===== INFORMATION PROVIDED

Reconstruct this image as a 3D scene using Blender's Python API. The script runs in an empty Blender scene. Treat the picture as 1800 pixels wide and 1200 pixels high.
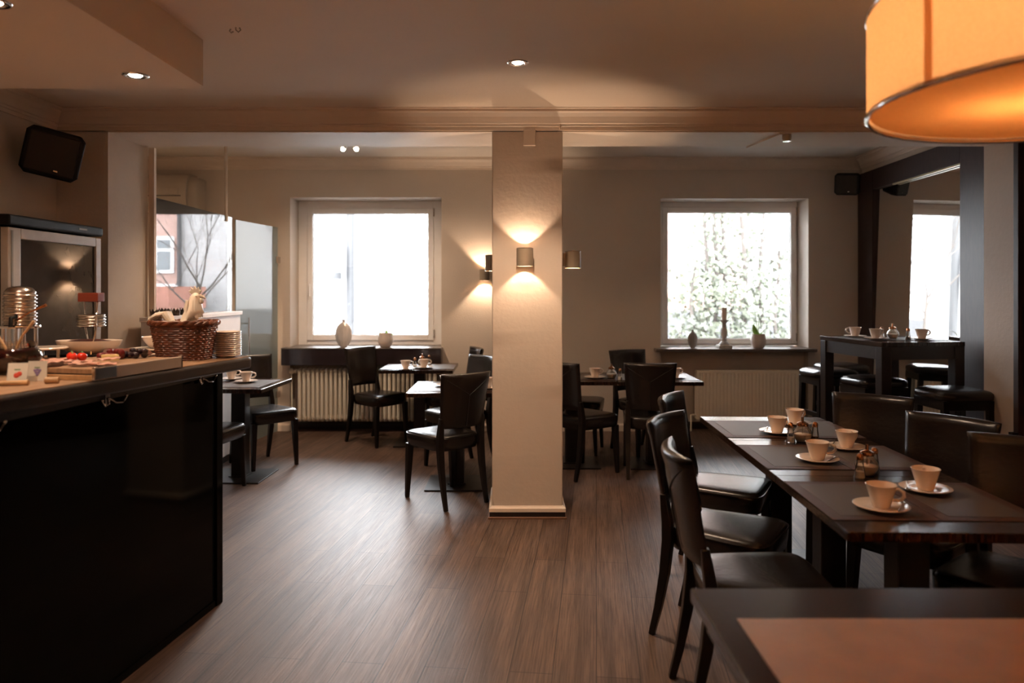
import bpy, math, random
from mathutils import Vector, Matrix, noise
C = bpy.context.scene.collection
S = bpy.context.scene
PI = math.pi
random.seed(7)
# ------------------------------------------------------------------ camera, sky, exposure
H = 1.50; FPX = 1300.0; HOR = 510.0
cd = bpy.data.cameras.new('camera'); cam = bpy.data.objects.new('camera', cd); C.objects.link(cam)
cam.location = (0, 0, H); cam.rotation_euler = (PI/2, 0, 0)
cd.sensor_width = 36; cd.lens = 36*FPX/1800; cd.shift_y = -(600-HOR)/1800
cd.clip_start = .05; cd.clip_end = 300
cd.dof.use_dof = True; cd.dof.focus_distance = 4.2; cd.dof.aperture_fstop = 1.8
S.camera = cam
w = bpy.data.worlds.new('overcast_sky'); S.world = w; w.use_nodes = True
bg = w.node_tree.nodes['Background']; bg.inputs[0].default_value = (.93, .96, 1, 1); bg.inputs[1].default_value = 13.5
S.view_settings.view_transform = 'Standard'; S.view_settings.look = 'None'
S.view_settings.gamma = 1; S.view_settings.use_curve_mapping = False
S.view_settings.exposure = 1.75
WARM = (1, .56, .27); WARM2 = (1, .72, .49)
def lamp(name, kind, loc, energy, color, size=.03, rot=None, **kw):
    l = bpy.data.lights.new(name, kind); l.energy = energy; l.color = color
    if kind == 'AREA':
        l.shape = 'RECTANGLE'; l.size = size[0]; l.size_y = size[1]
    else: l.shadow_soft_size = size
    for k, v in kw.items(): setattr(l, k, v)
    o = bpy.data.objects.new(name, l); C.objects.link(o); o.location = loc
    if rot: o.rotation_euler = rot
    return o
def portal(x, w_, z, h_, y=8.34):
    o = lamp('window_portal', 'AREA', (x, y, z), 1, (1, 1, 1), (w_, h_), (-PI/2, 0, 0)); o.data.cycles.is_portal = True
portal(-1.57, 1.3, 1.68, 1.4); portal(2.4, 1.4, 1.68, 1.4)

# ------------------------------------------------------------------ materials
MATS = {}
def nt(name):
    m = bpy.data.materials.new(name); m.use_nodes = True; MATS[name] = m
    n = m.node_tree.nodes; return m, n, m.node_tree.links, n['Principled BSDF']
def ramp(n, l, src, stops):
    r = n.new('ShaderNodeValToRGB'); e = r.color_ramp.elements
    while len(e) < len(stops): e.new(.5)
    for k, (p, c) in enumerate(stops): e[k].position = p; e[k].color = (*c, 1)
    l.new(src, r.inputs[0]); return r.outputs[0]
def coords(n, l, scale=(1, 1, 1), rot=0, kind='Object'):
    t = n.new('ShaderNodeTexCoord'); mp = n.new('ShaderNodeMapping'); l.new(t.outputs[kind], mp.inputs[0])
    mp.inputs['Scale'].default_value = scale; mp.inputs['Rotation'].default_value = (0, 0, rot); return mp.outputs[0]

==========

DESCRIPTION OF THE TASK — Copy the whole of the material above exactly, but not its images.

WRITTEN SOLUTION —
Reconstruct this image as a 3D scene using Blender's Python API. The script runs in an empty Blender scene. Treat the picture as 1800 pixels wide and 1200 pixels high.
import bpy, math, random
from mathutils import Vector, Matrix, noise
C = bpy.context.scene.collection
S = bpy.context.scene
PI = math.pi
random.seed(7)
# ------------------------------------------------------------------ camera, sky, exposure
H = 1.50; FPX = 1300.0; HOR = 510.0
cd = bpy.data.cameras.new('camera'); cam = bpy.data.objects.new('camera', cd); C.objects.link(cam)
cam.location = (0, 0, H); cam.rotation_euler = (PI/2, 0, 0)
cd.sensor_width = 36; cd.lens = 36*FPX/1800; cd.shift_y = -(600-HOR)/1800
cd.clip_start = .05; cd.clip_end = 300
cd.dof.use_dof = True; cd.dof.focus_distance = 4.2; cd.dof.aperture_fstop = 1.8
S.camera = cam
w = bpy.data.worlds.new('overcast_sky'); S.world = w; w.use_nodes = True
bg = w.node_tree.nodes['Background']; bg.inputs[0].default_value = (.93, .96, 1, 1); bg.inputs[1].default_value = 13.5
S.view_settings.view_transform = 'Standard'; S.view_settings.look = 'None'
S.view_settings.gamma = 1; S.view_settings.use_curve_mapping = False
S.view_settings.exposure = 1.75
WARM = (1, .56, .27); WARM2 = (1, .72, .49)
def lamp(name, kind, loc, energy, color, size=.03, rot=None, **kw):
    l = bpy.data.lights.new(name, kind); l.energy = energy; l.color = color
    if kind == 'AREA':
        l.shape = 'RECTANGLE'; l.size = size[0]; l.size_y = size[1]
    else: l.shadow_soft_size = size
    for k, v in kw.items(): setattr(l, k, v)
    o = bpy.data.objects.new(name, l); C.objects.link(o); o.location = loc
    if rot: o.rotation_euler = rot
    return o
def portal(x, w_, z, h_, y=8.34):
    o = lamp('window_portal', 'AREA', (x, y, z), 1, (1, 1, 1), (w_, h_), (-PI/2, 0, 0)); o.data.cycles.is_portal = True
portal(-1.57, 1.3, 1.68, 1.4); portal(2.4, 1.4, 1.68, 1.4)

# ------------------------------------------------------------------ materials
MATS = {}
def nt(name):
    m = bpy.data.materials.new(name); m.use_nodes = True; MATS[name] = m
    n = m.node_tree.nodes; return m, n, m.node_tree.links, n['Principled BSDF']
def ramp(n, l, src, stops):
    r = n.new('ShaderNodeValToRGB'); e = r.color_ramp.elements
    while len(e) < len(stops): e.new(.5)
    for k, (p, c) in enumerate(stops): e[k].position = p; e[k].color = (*c, 1)
    l.new(src, r.inputs[0]); return r.outputs[0]
def coords(n, l, scale=(1, 1, 1), rot=0, kind='Object'):
    t = n.new('ShaderNodeTexCoord'); mp = n.new('ShaderNodeMapping'); l.new(t.outputs[kind], mp.inputs[0])
    mp.inputs['Scale'].default_value = scale; mp.inputs['Rotation'].default_value = (0, 0, rot); return mp.outputs[0]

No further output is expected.